Now you find yourself on the wrong side of a discrimination lawsuit, housing this angry tenant and paying her rent AND damages. NOT GREAT, RON. NOT GREAT.
The unintended consequence of non-discrimination laws is that they sometimes lead to scenarios like this - where you have identified an elderly person as weak or in need of additional help but are required by law to treat her as any other tenant.
In other words...it's a pickle.
--break--
That said, and not to be the fun police here because I am a fun guy... (I tried to upload the Kawhi Leonard laughing gif here but I'm not sure if it worked)
but I've got to say that I'm a little disappointed by the levity with which many users (not you, Ron) are treating this situation. While I can understand gallows humor to help process or mentally manage traumatic events, these are human beings that Ron is talking about. Potentially losing your home around the holidays is pretty traumatic. Laughing at their circumstances doesn't seem funny, it just seems cruel. If this were happening to my Grandma and I presented these facts to a group of unknown business people and they made a bunch of Werther's Original jokes, I would (1) be forgiven for thinking that landlords are the awful stereotypes the media and lawmakers often make them out to be, (2) be justified in hating them forever, (3) also be justified in probably punching them in the face, and (4) probably get away with it because I'd demand a jury trial and as soon as the comments of the punched party got out, the jury wouldn't sympathize with that person either and would let me go.

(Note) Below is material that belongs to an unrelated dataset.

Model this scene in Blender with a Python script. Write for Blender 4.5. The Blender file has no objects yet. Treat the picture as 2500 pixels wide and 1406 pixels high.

Again, not trying to be the fun police. It's just that some of those comments about a potentially vulnerable population seemed gross. Maybe I'm just being sensitive, but then again people might be acting a little bit like jerks. We report, you decide.
OK! Non sequitur!
@Diane G. - ahhh...the typical mistake of the non-native NYer...assuming that the rest of the state is the city. New York City has rent control. New York State does not have universal rent control. New York City is a city within New York State that contains about half of the state's population. Conversely, about half of the state's population does not live in New York City (or even particularly like it). NYC laws, despite what they try to do in the state legislature, do not apply to the rest of New York State. Common mistake to make. Also, go Bills.